What you have to do:
Reproduce exactly the lines from the one containing "Continue the Blender" down to the one containing "build_door()", including both of those lines, and nothing else.

Entries provided:
■ ■ ■ ■ ■

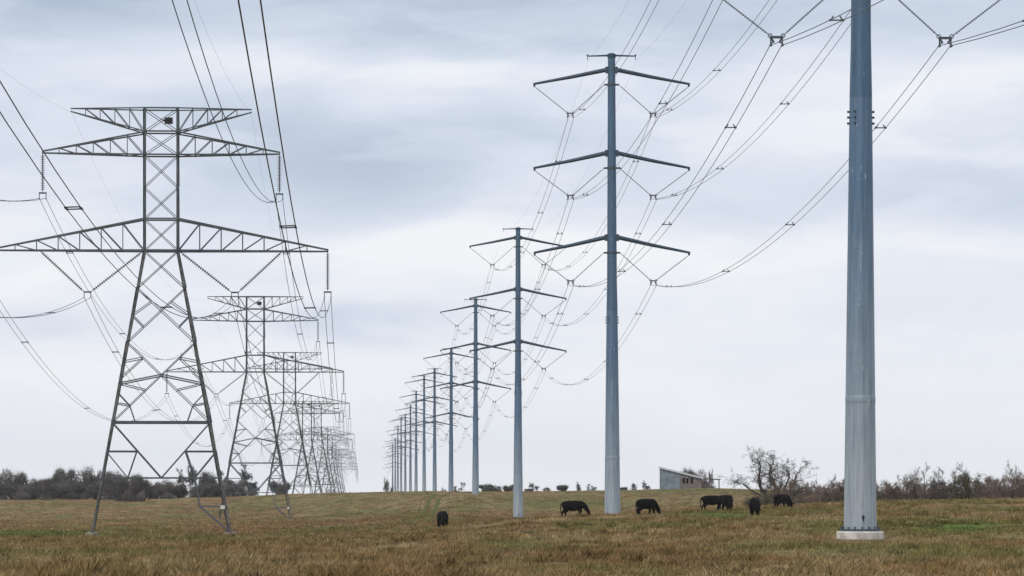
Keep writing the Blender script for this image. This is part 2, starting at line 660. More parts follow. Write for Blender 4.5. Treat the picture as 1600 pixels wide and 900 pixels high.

■ ■ ■ ■ ■

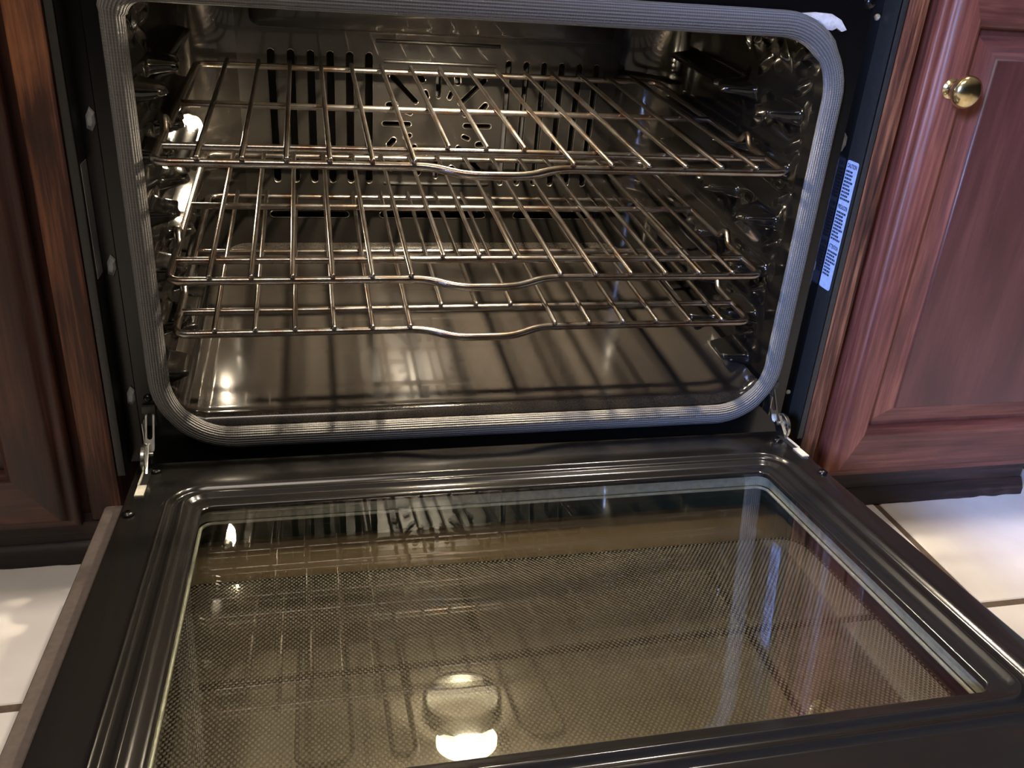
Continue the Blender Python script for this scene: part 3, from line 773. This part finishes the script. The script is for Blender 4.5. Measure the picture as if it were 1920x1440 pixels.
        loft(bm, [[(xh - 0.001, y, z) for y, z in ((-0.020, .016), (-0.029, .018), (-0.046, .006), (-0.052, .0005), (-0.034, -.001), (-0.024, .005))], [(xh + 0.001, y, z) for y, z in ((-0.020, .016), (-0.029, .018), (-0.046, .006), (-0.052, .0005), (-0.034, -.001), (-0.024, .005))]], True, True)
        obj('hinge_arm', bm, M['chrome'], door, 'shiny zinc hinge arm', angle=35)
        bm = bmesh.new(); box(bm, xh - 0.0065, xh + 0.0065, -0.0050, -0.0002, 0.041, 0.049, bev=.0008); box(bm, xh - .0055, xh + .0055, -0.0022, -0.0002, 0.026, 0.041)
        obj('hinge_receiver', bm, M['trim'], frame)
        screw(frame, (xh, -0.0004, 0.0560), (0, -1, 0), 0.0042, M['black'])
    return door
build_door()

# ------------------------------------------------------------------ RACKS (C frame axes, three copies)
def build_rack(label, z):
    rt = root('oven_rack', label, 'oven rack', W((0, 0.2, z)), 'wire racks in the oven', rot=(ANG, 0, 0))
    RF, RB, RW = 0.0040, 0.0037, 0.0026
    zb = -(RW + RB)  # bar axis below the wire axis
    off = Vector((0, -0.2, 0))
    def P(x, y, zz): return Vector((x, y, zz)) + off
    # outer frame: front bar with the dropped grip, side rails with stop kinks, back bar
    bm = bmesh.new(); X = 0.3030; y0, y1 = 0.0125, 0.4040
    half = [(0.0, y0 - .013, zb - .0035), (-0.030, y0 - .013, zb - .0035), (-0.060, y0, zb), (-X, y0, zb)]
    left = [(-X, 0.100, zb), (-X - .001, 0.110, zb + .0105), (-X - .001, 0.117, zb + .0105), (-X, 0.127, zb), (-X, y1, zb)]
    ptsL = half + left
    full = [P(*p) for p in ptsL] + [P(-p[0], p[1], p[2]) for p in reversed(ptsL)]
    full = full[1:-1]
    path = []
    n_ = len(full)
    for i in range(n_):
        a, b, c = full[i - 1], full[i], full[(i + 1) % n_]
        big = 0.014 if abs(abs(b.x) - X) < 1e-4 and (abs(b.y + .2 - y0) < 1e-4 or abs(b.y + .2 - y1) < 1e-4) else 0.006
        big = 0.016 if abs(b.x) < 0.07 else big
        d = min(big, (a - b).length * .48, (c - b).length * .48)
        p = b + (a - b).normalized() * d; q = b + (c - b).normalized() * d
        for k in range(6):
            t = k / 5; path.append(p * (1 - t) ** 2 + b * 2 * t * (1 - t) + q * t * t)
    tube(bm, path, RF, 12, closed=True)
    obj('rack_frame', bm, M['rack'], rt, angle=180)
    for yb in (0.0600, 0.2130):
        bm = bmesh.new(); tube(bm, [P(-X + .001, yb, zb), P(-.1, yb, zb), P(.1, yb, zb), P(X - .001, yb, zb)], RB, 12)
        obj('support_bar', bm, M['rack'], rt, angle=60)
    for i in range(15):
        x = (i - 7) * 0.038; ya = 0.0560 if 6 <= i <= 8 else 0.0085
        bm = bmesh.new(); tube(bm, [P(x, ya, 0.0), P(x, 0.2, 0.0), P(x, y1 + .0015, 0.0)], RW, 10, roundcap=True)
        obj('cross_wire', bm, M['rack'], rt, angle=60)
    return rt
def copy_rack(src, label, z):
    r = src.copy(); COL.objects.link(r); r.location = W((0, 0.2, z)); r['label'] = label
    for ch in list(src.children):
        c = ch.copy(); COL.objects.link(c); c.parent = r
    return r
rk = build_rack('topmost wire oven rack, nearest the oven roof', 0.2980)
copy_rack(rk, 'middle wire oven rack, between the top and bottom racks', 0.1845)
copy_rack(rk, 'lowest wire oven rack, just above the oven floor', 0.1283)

■ ■ ■ ■ ■

Complete answer:
Continue the Blender Python script for this scene: part 3, from line 773. This part finishes the script. The script is for Blender 4.5. Measure the picture as if it were 1920x1440 pixels.
        loft(bm, [[(xh - 0.001, y, z) for y, z in ((-0.020, .016), (-0.029, .018), (-0.046, .006), (-0.052, .0005), (-0.034, -.001), (-0.024, .005))], [(xh + 0.001, y, z) for y, z in ((-0.020, .016), (-0.029, .018), (-0.046, .006), (-0.052, .0005), (-0.034, -.001), (-0.024, .005))]], True, True)
        obj('hinge_arm', bm, M['chrome'], door, 'shiny zinc hinge arm', angle=35)
        bm = bmesh.new(); box(bm, xh - 0.0065, xh + 0.0065, -0.0050, -0.0002, 0.041, 0.049, bev=.0008); box(bm, xh - .0055, xh + .0055, -0.0022, -0.0002, 0.026, 0.041)
        obj('hinge_receiver', bm, M['trim'], frame)
        screw(frame, (xh, -0.0004, 0.0560), (0, -1, 0), 0.0042, M['black'])
    return door
build_door()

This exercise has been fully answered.